Theme 4: Closer

I found myself in an interesting situation the other day.

Let me start off first with a little explanation. A couple nights ago I was talking on the phone with a friend of mine and he asked me a question. “How was my relationship with God right now?” And as I started to speak, I started to realize what I have been struggling with. It was like my mouth knew what my struggle was but my head didn’t get it until it heard my mouth speak.

Let me back up a bit further.

Lately I have been feeling that there is something between God and I, that He is asking something of me but I am unsure how to give it to Him. And because I know that I don’t know how to give it, I have been avoiding real intimacy with Him because I don’t want to deal with letting Him down, which also lets myself down. So for a couple weeks, or maybe even a month, I feel like there has been this THING that I can’t quite figure out between me and God, and I feel like I am not giving Him room to work in me to help me figure it out.

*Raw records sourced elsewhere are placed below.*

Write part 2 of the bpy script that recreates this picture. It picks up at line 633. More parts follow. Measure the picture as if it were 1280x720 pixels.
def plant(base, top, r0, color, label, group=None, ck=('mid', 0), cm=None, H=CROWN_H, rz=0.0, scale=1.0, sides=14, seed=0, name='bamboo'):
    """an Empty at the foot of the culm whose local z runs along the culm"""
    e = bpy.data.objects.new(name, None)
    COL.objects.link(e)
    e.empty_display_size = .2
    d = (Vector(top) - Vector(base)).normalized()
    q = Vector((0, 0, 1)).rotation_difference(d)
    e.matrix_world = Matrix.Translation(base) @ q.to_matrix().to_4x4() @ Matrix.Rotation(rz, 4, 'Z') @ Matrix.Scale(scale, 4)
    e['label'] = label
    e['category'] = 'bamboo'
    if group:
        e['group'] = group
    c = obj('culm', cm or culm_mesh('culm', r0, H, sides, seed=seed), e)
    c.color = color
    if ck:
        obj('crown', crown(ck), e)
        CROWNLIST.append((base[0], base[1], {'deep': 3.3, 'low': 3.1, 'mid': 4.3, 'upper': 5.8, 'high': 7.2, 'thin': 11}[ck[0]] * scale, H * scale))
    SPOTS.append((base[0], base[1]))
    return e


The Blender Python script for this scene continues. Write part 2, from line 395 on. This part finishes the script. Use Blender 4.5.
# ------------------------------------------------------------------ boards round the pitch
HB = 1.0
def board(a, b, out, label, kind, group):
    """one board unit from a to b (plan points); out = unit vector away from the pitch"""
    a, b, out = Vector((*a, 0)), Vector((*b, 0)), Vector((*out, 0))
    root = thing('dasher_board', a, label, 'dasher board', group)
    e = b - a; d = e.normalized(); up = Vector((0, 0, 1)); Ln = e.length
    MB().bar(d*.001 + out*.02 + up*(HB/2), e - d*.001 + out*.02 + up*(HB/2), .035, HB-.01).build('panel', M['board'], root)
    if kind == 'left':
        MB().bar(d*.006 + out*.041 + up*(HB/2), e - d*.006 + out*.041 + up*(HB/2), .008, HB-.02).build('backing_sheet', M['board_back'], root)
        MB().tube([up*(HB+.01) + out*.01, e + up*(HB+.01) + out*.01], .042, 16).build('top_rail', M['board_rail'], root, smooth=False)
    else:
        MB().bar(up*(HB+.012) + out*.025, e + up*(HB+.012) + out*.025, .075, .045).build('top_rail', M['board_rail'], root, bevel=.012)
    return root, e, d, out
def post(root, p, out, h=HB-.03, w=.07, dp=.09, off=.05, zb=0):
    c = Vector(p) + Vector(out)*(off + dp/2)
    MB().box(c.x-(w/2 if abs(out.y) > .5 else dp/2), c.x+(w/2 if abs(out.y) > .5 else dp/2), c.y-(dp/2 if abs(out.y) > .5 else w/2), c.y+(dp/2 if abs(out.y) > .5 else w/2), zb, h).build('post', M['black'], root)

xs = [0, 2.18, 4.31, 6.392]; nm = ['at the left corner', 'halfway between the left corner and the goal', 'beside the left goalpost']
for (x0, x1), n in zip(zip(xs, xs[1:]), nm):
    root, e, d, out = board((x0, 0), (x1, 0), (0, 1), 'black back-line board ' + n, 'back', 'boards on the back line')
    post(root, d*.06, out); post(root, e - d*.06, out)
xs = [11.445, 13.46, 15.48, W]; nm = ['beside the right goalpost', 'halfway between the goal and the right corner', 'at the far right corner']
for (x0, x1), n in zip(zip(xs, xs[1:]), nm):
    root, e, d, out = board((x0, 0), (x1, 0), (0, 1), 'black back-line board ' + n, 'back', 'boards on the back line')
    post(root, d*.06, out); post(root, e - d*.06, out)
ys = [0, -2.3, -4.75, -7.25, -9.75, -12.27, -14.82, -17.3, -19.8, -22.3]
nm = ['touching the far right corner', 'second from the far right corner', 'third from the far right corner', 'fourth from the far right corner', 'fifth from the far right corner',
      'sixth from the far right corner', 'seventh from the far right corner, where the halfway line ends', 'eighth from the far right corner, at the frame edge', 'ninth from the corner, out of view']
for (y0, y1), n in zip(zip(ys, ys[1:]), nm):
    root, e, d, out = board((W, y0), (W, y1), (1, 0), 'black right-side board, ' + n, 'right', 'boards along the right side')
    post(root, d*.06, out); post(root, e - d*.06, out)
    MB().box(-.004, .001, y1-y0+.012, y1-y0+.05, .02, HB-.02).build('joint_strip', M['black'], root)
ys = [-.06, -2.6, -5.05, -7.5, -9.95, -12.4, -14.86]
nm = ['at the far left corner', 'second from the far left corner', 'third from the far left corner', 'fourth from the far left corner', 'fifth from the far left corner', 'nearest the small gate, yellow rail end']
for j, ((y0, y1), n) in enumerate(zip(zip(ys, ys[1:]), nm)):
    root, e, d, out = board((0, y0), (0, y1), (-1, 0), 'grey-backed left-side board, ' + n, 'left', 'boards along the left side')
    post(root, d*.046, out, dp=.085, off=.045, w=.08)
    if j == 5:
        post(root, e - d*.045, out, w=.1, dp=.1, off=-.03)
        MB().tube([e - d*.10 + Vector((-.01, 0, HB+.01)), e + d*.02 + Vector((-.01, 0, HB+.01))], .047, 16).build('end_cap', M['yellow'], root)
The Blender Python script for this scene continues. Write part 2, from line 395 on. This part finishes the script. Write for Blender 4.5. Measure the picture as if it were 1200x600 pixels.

So the other night my friend asked, “How is your relationship with God?” This was my reply.

I feel like He is asking me to come closer. “Let’s go deeper,” He has asked. Yet, I am unsure of what I need to do to go closer, deeper. I desire for more intimacy with Him. Yet, partially because I am tired and lazy and partially because I am unsure of how I draw closer or go deeper with Him, I have neglected to do so.

I can illustrate it well in regards to grades (of course, because I am in love with school). It’s like I’m in a class, and in this class I am getting an A or an A-. It doesn’t matter if I get an A- or an A+. My friends will be impressed because it’s a hard class. My teacher will smile when he types my grade in Blackboard. Yet, I know that I can get an A+. I am capable of getting an A+. I want to get an A+. Yet, it’s all up to me. It’s all up to my own choices, my own discipline, my own passion to go above average to get an A+ because the rest of the world is happy with an A-. I feel that He is challenging me to “come even closer, even more.”

I told my friend that time was something that was holding me back. I wake up early, and if I want to talk to Chris I go to bed late. In the last 3 weeks, I have spent my entire days with mission teams. I have very little alone time. When I do have that time I am tired. Physically, mentally I am tired. Lately, I have been sick. This makes me even more tired, and I have less motivation to go on. I just want to sleep or zone out. And it makes it difficult to put in the extra effort, to draw close.

The whole time I hear Him saying to me, over and over. “Aimee, let’s draw closer. Let’s go deeper. I want to go deeper with you.” My heart is screaming, “Yes! Yes! My Love, my Lord. I want to know you intimately, inside out. I want to be called your daughter and I want you to feel loved and adored by me.” While my flesh is saying, “No. This is hard. I don’t want to go any further. I don’t want to go any deeper because I am tired. Give me a break, ask me later.” (Yet, I know that if I take a break, it will take too long to get here again). My body is torn between my Spirit and my Flesh.

Galatians describes this well.

“So I say, live by the Spirit, and you will not gratify the desires of the sinful nature. For the sinful nature desires what is contrary to the Spirit, and the Spirit what is contrary to the sinful nature. They are in conflict with each other so that you do not do what you want. But if you are led by the Spirit, you are not under the law.”
Galatians 4:16-18

Before I said goodbye to my friend, he prayed for me that God would give me time to be with Him, and help me to know how to draw closer.

Interesting because I woke up early the next morning with a stomach-ache. By 7 am when the team was going to start for the day my stomach was still churning, forcing me to stay home lying in my bed. I had a lot of time to think. I finally spent time processing my thoughts about this and asking the Lord many questions. I am really thankful for the time, and I believe that He provided it for me as an answered prayer.

I was left with the question of “How do I draw closer?” I know this is not something that has a formula or a step-by-step answer, but I do want to know how He wants me to do this. I am still waiting, listening, asking. I am encouraged because I know that He is not going to leave me, that if I am seeking Him through this He will give me answers and help me to draw closer. For He says, draw closer to me and I will draw closer to you.